BibTeX Click to copy
@article{megan2022a,
title = {Pro‐choice/pro‐elección versus pro‐life/pro‐vida: Examining abortion identity terms across English and Spanish in the United States},
year = {2022},
journal = {Social Science Quarterly},
author = {Solon, Megan and Laroche, K. and Bueno, Xiana and Crawford, Brandon L. and Turner, R. and Lo, Wen-Juo and Jozkowski, K.}
}
Objective: We examine how a sample of English- and Spanish-speaking U.S. adults define the terms pro-life/pro-vida and pro-choice/pro-elección and explore whether definitions differ by language and/or ethnicity.

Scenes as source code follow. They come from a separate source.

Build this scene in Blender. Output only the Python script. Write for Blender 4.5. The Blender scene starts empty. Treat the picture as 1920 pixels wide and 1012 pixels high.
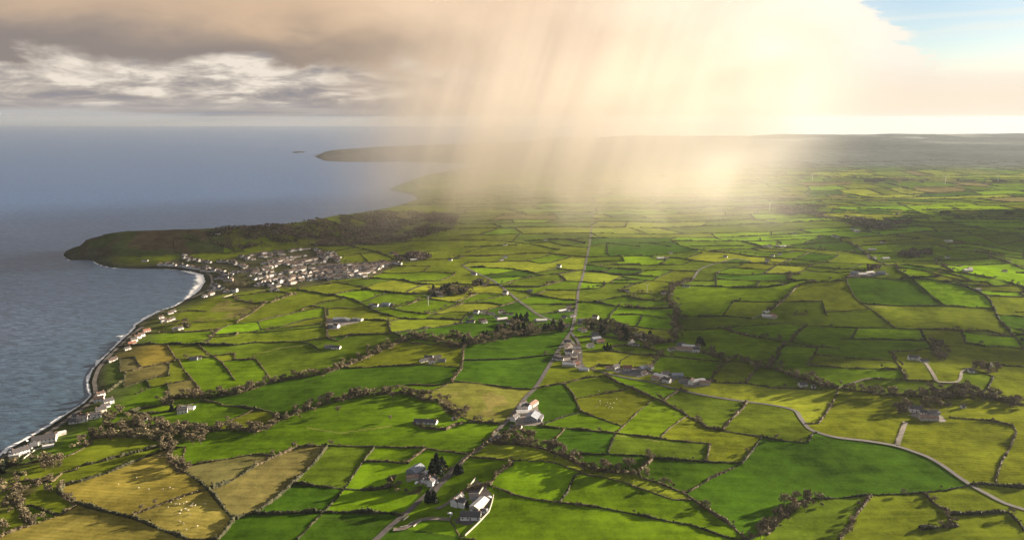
# Aerial view of a green coastal plain with a bay, headland, hedged fields and a sunlit rain shower
import bpy, math, random
import numpy as np
from mathutils import Vector
S = bpy.context.scene
COL = S.collection
R = math.radians
# ------------------------------------------------------------------ camera, world, sun, exposure
CAM_H, PITCH, F = 340.0, R(11.75), 1371.0          # metres, radians, pixels of the 1920 px wide photo
cam = bpy.data.cameras.new('camera'); cam.sensor_width = 36; cam.lens = F*36/1920
cam.clip_start = 5; cam.clip_end = 90000
cam_o = bpy.data.objects.new('camera', cam); COL.objects.link(cam_o)
cam_o.location = (0, 0, CAM_H); cam_o.rotation_euler = (math.pi/2-PITCH, 0, 0)
S.camera = cam_o
S.view_settings.view_transform = 'Standard'; S.view_settings.look = 'None'
S.view_settings.gamma = 1.0; S.view_settings.use_curve_mapping = False
EXPO = 2.3
S.view_settings.exposure = EXPO
S.cycles.use_denoising = True
S.cycles.max_bounces = 4; S.cycles.diffuse_bounces = 2; S.cycles.glossy_bounces = 2
S.cycles.transmission_bounces = 2; S.cycles.volume_bounces = 3; S.cycles.transparent_max_bounces = 8
S.cycles.volume_step_rate = 1.0; S.cycles.volume_max_steps = 96
SUN_AZ, SUN_EL = R(65), R(12.5)
SUN_DIR = Vector((math.sin(SUN_AZ)*math.cos(SUN_EL), math.cos(SUN_AZ)*math.cos(SUN_EL), math.sin(SUN_EL)))
sl = bpy.data.lights.new('sun', 'SUN'); sl.energy = 5.0; sl.angle = R(0.5); sl.color = (1.0, 0.86, 0.66)
sun_o = bpy.data.objects.new('sun', sl); COL.objects.link(sun_o)
sun_o.rotation_euler = SUN_DIR.to_track_quat('Z', 'Y').to_euler(); sun_o.location = (3000, 1500, 2500)

def lin(r, g, b, k=1.0):
    f = lambda c: (c/255/12.92 if c/255 <= .04045 else ((c/255+.055)/1.055)**2.4)*k
    return (f(r), f(g), f(b), 1.0)

class G:                                            # tiny node-graph writer
    def __init__(s, tree): s.t = tree; s.n = tree.nodes; s.l = tree.links
    def put(s, sock, v):
        if v is None: return
        if hasattr(v, 'is_output'): s.l.new(v, sock)
        else:
            if sock.type == 'RGBA' and not hasattr(v, '__len__'): v = (v, v, v, 1)
            sock.default_value = v
    def m(s, op, a, b=None, c=None, clamp=False):
        n = s.n.new('ShaderNodeMath'); n.operation = op; n.use_clamp = clamp
        for i, v in enumerate((a, b, c)): s.put(n.inputs[i], v)
        return n.outputs[0]
    def rng(s, v, a, b, c=0.0, d=1.0, smooth=True):
        n = s.n.new('ShaderNodeMapRange'); n.interpolation_type = 'SMOOTHSTEP' if smooth else 'LINEAR'; n.clamp = True
        for i, x in enumerate((v, a, b, c, d)): s.put(n.inputs[i], x)
        return n.outputs[0]
    def mix(s, f, a, b, mode='MIX'):
        n = s.n.new('ShaderNodeMix'); n.data_type = 'RGBA'; n.blend_type = mode; n.clamp_factor = True
        s.put(n.inputs[0], f); s.put(n.inputs[6], a); s.put(n.inputs[7], b)
        return n.outputs[2]
    def ramp(s, v, stops):
        n = s.n.new('ShaderNodeValToRGB'); e = n.color_ramp.elements
        while len(e) < len(stops): e.new(0.5)
        for k, (p, c) in zip(e, stops): k.position = p; k.color = c
        s.put(n.inputs[0], v); return n.outputs[0]
    def xyz(s, x, y, z):
        n = s.n.new('ShaderNodeCombineXYZ')
        for i, v in enumerate((x, y, z)): s.put(n.inputs[i], v)
        return n.outputs[0]
    def noise(s, vec, scale, detail=3, rough=.5, dist=0.0):
        n = s.n.new('ShaderNodeTexNoise'); s.put(n.inputs['Vector'], vec)
        n.inputs['Scale'].default_value = scale; n.inputs['Detail'].default_value = detail
        n.inputs['Roughness'].default_value = rough; n.inputs['Distortion'].default_value = dist
        return n.outputs[0]
    def node(s, kind, **kw):
        n = s.n.new(kind)
        for k, v in kw.items(): setattr(n, k, v)
        return n

def build_world():
    w = bpy.data.worlds.new('World'); S.world = w; w.use_nodes = True
    g = G(w.node_tree); g.n.clear()
    out = g.node('ShaderNodeOutputWorld'); tc = g.node('ShaderNodeTexCoord')
    sep = g.node('ShaderNodeSeparateXYZ'); g.l.new(tc.outputs['Generated'], sep.inputs[0])
    X, Y, Z = sep.outputs
    az = g.m('MULTIPLY', g.m('ARCTAN2', X, Y), 180/math.pi)           # degrees right of the view
    el = g.m('MULTIPLY', g.m('ARCSINE', Z), 180/math.pi)              # degrees above the horizon
    k = 1/2**EXPO
    L = lambda r, gg, b: lin(r, gg, b, k)
    P = g.xyz(g.m('MULTIPLY', az, .10), g.m('MULTIPLY', el, .22), 0.0)
    Pf = g.xyz(g.m('MULTIPLY', az, .10), g.m('MULTIPLY', el, .42), 7.0)
    n1 = g.noise(P, 1.3, 7, .52, .3)                                   # big soft billows
    n2 = g.noise(Pf, 2.3, 8, .58, .35)                                  # ragged cumulus
    n3 = g.noise(g.xyz(g.m('MULTIPLY', az, .05), g.m('MULTIPLY', el, 1.1), 3.0), 1.9, 5, .5, .2)  # flat streaks
    d1 = g.m('SUBTRACT', n1, .5); d2 = g.m('SUBTRACT', n2, .5); d3 = g.m('SUBTRACT', n3, .5)
    # main cloud sheet: brown-grey on the left, cream towards the sun
    a01 = g.m('ADD', g.rng(az, -40, 40, 0, 1, False), g.m('MULTIPLY', d1, .10))
    main = g.ramp(a01, [(0.0, L(156, 145, 138)), (.22, L(166, 151, 139)), (.36, L(186, 163, 140)), (.47, L(216, 187, 160)),
                        (.56, L(232, 204, 175)), (.66, L(243, 218, 192)), (.76, L(252, 236, 215)), (.9, L(255, 246, 230))])
    topc = g.ramp(a01, [(0.0, L(196, 172, 150)), (.3, L(220, 190, 160)), (.42, L(245, 215, 182)), (.52, L(243, 212, 180)),
                        (.62, L(255, 234, 208)), (.74, L(255, 245, 226)), (.9, L(252, 244, 232))])
    t = g.rng(g.m('ADD', el, g.m('MULTIPLY', d1, 4.5)), 4.6, 8.0)
    main = g.mix(t, main, topc)
    # darker belly on the left, e 3.5..5.5
    belly = g.m('MULTIPLY', g.rng(g.m('ADD', az, g.m('MULTIPLY', d1, 14)), -4, -20), g.m('MULTIPLY',
            g.rng(g.m('ADD', el, g.m('MULTIPLY', d1, 3)), 2.4, 4.0), g.rng(g.m('ADD', el, g.m('MULTIPLY', d1, 3)), 6.6, 4.6)))
    main = g.mix(g.m('MULTIPLY', belly, .6), main, L(138, 130, 128))
    # soft tan band low right of the middle
    band = g.m('MULTIPLY', g.rng(az, 2, 9), g.m('MULTIPLY', g.rng(az, 24, 16), g.m('MULTIPLY',
           g.rng(g.m('ADD', el, g.m('MULTIPLY', d1, 3)), .6, 2.0), g.rng(g.m('ADD', el, g.m('MULTIPLY', d1, 3)), 4.6, 3.0))))
    main = g.mix(g.m('MULTIPLY', band, .55), main, L(236, 208, 178))
    main = g.mix(g.rng(d1, -.22, .22, .10, 0), main, L(150, 135, 125))
    # blue sky patch top right, with a lumpy cloud edge
    line = g.m('ADD', g.m('MULTIPLY', g.m('SUBTRACT', az, 25.2), .95), g.m('MULTIPLY', g.m('SUBTRACT', el, 6.6), .95))
    line = g.m('ADD', line, g.m('ADD', g.m('ADD', g.m('MULTIPLY', d2, 4.0), g.m('MULTIPLY', g.m('SUBTRACT', g.noise(Pf, 9.0, 6, .6, .5), .5), 2.6)), g.m('MULTIPLY', d1, 3.0)))
    gap = g.m('MULTIPLY', g.rng(line, .2, 1.0), g.rng(g.m('ADD', el, g.m('MULTIPLY', d3, 2.6)), 2.3, 4.2))
    gap = g.m('MULTIPLY', gap, g.rng(g.m('ADD', el, g.m('MULTIPLY', d1, 3)), 11, 8.4))
    gap = g.m('MULTIPLY', gap, g.rng(d3, .24, -.08, .65, 1))
    main = g.mix(g.m('MULTIPLY', g.m('MULTIPLY', g.rng(line, -5.5, -.2), g.rng(el, 2, 4.5)), .85), main, L(255, 249, 235))
    lowr = g.m('MULTIPLY', g.rng(az, 13, 24), g.rng(el, 3.6, 1.2))
    main = g.mix(g.m('MULTIPLY', lowr, .8), main, L(253, 236, 212))
    # broken cumulus on the left above the sea
    zone = g.m('MULTIPLY', g.rng(g.m('ADD', az, g.m('MULTIPLY', d1, 22)), 2, -16),
               g.rng(g.m('ADD', g.m('ADD', el, g.m('MULTIPLY', d1, 5.5)), g.m('MULTIPLY', d2, 1.5)), 4.3, 3.2))
    cum = g.ramp(g.m('ADD', n2, g.m('MULTIPLY', g.m('SUBTRACT', el, 2.0), .035)),
                 [(.28, L(138, 136, 146)), (.41, L(162, 155, 153)), (.50, L(196, 186, 176)), (.60, L(240, 229, 214))])
    low = g.ramp(g.m('ADD', g.m('MULTIPLY', d3, .8), .5), [(.34, L(142, 146, 162)), (.5, L(170, 163, 160)), (.66, L(190, 183, 178))])
    cum = g.mix(g.rng(g.m('ADD', el, g.m('MULTIPLY', d2, 1.2)), 1.5, .6), cum, low)
    strip = g.m('MULTIPLY', g.rng(g.m('ADD', az, g.m('MULTIPLY', d3, 30)), -25, -29), g.m('MULTIPLY', g.rng(el, -.5, -.2), g.rng(el, .75, .4)))
    cum = g.mix(g.m('MULTIPLY', strip, .7), cum, L(196, 196, 194))
    main = g.mix(zone, main, cum)
    # overhead and behind the camera: plain grey cloud
    main = g.mix(g.rng(el, 11, 26), main, L(172, 170, 170))
    back = g.rng(Y, .35, -.3)
    main = g.mix(back, main, L(168, 172, 182))
    sky = g.node('ShaderNodeTexSky', sky_type='NISHITA'); sky.sun_disc = False
    sky.sun_elevation = SUN_EL; sky.sun_rotation = SUN_AZ; sky.altitude = 340; sky.dust_density = .4; sky.ozone_density = 2.5
    b1 = g.node('ShaderNodeBackground'); g.l.new(g.mix(1.0, sky.outputs[0], (.60, .55, .54, 1), 'MULTIPLY'), b1.inputs[0]); b1.inputs[1].default_value = .05
    b2 = g.node('ShaderNodeBackground'); g.l.new(main, b2.inputs[0]); b2.inputs[1].default_value = 1.0
    mx = g.node('ShaderNodeMixShader'); g.l.new(gap, mx.inputs[0]); g.l.new(b2.outputs[0], mx.inputs[1]); g.l.new(b1.outputs[0], mx.inputs[2])
    g.l.new(mx.outputs[0], out.inputs[0])
build_world()

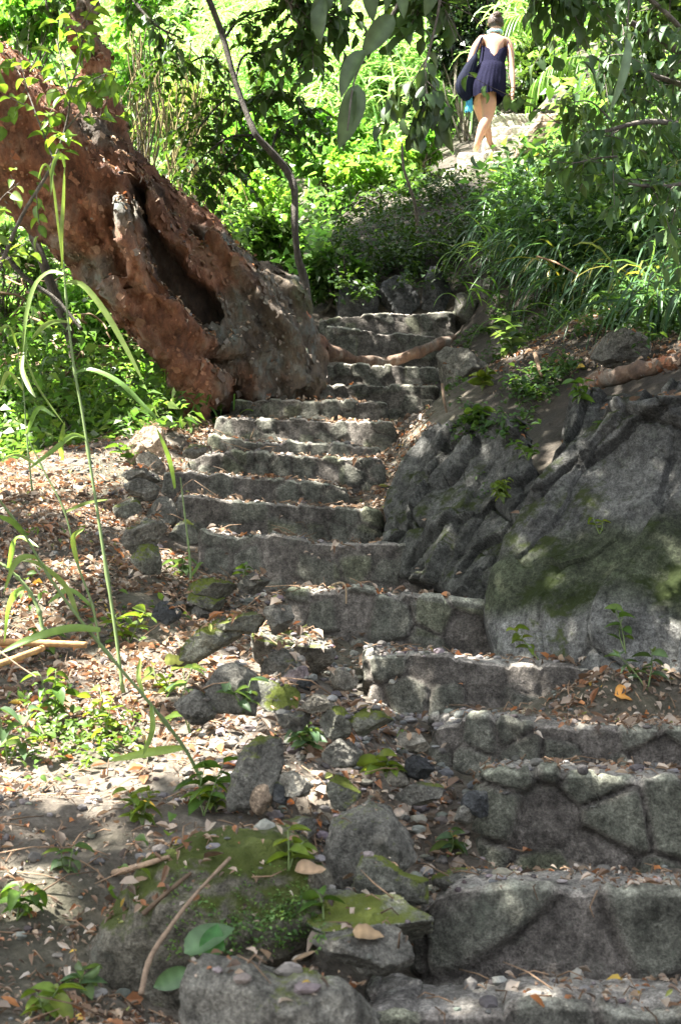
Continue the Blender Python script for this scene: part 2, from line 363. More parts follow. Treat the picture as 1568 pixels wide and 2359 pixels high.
# ------------------------------------------------------------------ the stairs
def make_step(edge, h, T, seed, near, cs=.17, joint=0):
    r_ = rng(seed)
    e = smooth_path([P(*q) for q in edge], 60)
    L = e[0]; R = e[-1]
    # plan path: back-left -> front-left -> along the edge -> back-right
    lb = L + np.array([.06, T + .12, 0]); rb = R + np.array([.0, T + .12, 0]); rb[2] = R[2]; lb[2] = L[2]
    c1 = np.linspace(0, 1, 14)[:, None]
    left = lb + (L - lb) * c1
    right = R + (rb - R) * c1
    path = np.vstack([left[:-1], e, right[1:]])
    for _ in range(3):
        q = path.copy(); q[1:-1, :2] = .25 * path[:-2, :2] + .5 * path[1:-1, :2] + .25 * path[2:, :2]; path = q
    seg_ = np.linalg.norm(np.diff(path[:, :2], axis=0), axis=1); s = np.concatenate([[0], np.cumsum(seg_)])
    ds = .009 if near else .013; n = int(s[-1] / ds); si = np.linspace(0, s[-1], n)
    path = np.stack([np.interp(si, s, path[:, k]) for k in range(3)], -1)
    tg = unit(np.gradient(path[:, :2], axis=0)); nr = np.stack([tg[:, 1], -tg[:, 0]], -1)     # outward
    # stones: wobble of the edge, groove between stones
    f1, e21, cid = vor(np.stack([si / cs + seed * 3.7, np.zeros(n) + .5], -1), seed)
    jit = (cid - .5) * .018 - .012 * ss(.16, 0, e21) + fbm(np.stack([si * 7, si * 0, si * 0 + seed], -1), 3, seed) * .016
    mz = int(h / ds); mt = 22; ml = 7; rr = .015
    lvl = [(-h + (h - rr) * k / mz, 0) for k in range(mz)] + [(-rr + rr * math.sin(a), rr * (1 - math.cos(a))) for a in np.linspace(0, math.pi / 2, ml)]
    rows = []; att = []
    xm0, xm1 = min(L[0], R[0]) + .15, max(L[0], R[0]) - .15
    for (z, o) in lvl:
        p = np.zeros((n, 3)); p[:, :2] = path[:, :2] - nr * (o + .05 * (z + h) / h)[..., None] if False else path[:, :2] - nr * (o - .035 * (-z / h))
        p[:, 2] = path[:, 2] + z + jit * ss(-h * .6, 0, z)
        rows.append(p)
    top0 = rows[-1].copy(); cen = np.stack([np.clip(top0[:, 0], xm0, xm1), np.interp(top0[:, 0], [xm0, xm1], [L[1], R[1]]) + T * .62, top0[:, 2]], -1)
    for k in range(1, mt):
        w_ = (k / (mt - 1)) ** 1.2; p = top0 + (cen - top0) * w_; p[:, 2] += .012 * math.sin(w_ * 3.14) + .02 * w_ + (path[:, 2] + 0 - top0[:, 2]) * w_ * .7
        rows.append(p)
    V = np.array(rows); nl = len(lvl)
    S2 = np.tile(si, (len(V), 1)); Zr = V[..., 2] - path[:, 2]
    uvv = np.stack([S2 / cs + seed * 3.7, (Zr + fbm(V * 5, 2, seed) * .03) / (cs * .95) + .5 + seed * .1], -1)
    f1, e21, cid = vor(uvv, seed + 40)
    wall = np.zeros(V.shape[:2]); wall[:nl] = 1
    prom = np.where(cid > .35, 1.0, .35)
    disp = (.016 * ss(0, .16, e21) * prom + (cid - .5) * .012 - .006)
    rough = fbm(V * 16, 4, seed) * .012 + fbm(V * 45, 3, seed) * .004 + fbm(V * 3.5, 2, seed + 1) * .012
    outn = np.zeros_like(V); outn[:nl, :, :2] = nr
    for k in range(ml): a = math.pi / 2 * k / (ml - 1); outn[mz + k, :, :2] = nr * math.cos(a); outn[mz + k, :, 2] = math.sin(a)
    outn[nl:, :, 2] = 1
    V = V + outn * ((disp * wall * ((.85 if near else .5) + joint) + rough)[..., None])
    stone = ss(.02, .2, e21) * wall * (cid > .35)
    tint = np.ones(V.shape) * (1 + (cid[..., None] - .5) * .35 * wall[..., None])
    tint = tint * (1 + stone[..., None] * (np.array([-.05, .0, -.06])))
    tint = tint * (1 + ((1 - stone) * wall)[..., None] * np.array([.10, .06, .04]))
    tint = tint * (1 + joint * stone[..., None] * np.array([-.04, .0, -.07]) + joint * .28 * ((1 - stone) * wall)[..., None])
    tint = tint * (1 - (.3 + .3 * joint) * (ss(.12 if joint else .16, 0, e21) * wall)[..., None] * (prom[..., None]))      # darker mortar joints
    gs = ss(.80, .9, _h(np.floor(uvv[..., 0]).astype(int), np.floor(uvv[..., 1]).astype(int), 0, seed)) * stone
    tint = tint * (1 + gs[..., None] * np.array([.03, .06, -.10]))
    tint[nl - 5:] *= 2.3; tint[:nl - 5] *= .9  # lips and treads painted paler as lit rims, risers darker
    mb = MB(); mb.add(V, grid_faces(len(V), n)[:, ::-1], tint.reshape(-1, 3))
    return mb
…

Methods: We asked a sample of 1504 English- and Spanish-speaking U.S. adults to define the terms pro-choice/pro-elección and pro-life/pro-vida in an open-ended format. We used content and thematic analysis to examine congruence and discordance between how English and Spanish speakers, as well as Latinx and non-Latinx participants, understand these terms.
Results: The terms largely appeared to hold common and canonical understandings, but we identified important differences across language and cultural/ethnic groups. For example, Latinx participants opted out of defining the terms more often than non-Latinx participants, and respondents to the Spanish survey had higher rates of uncertainty about and misunderstanding of the terms than respondents to the English version.
Conclusions: Our findings suggest language-related variability in understandings of the terms pro-choice/pro-elección and pro-life/pro-vida that could have implications for multilingual and cross-cultural polling on abortion.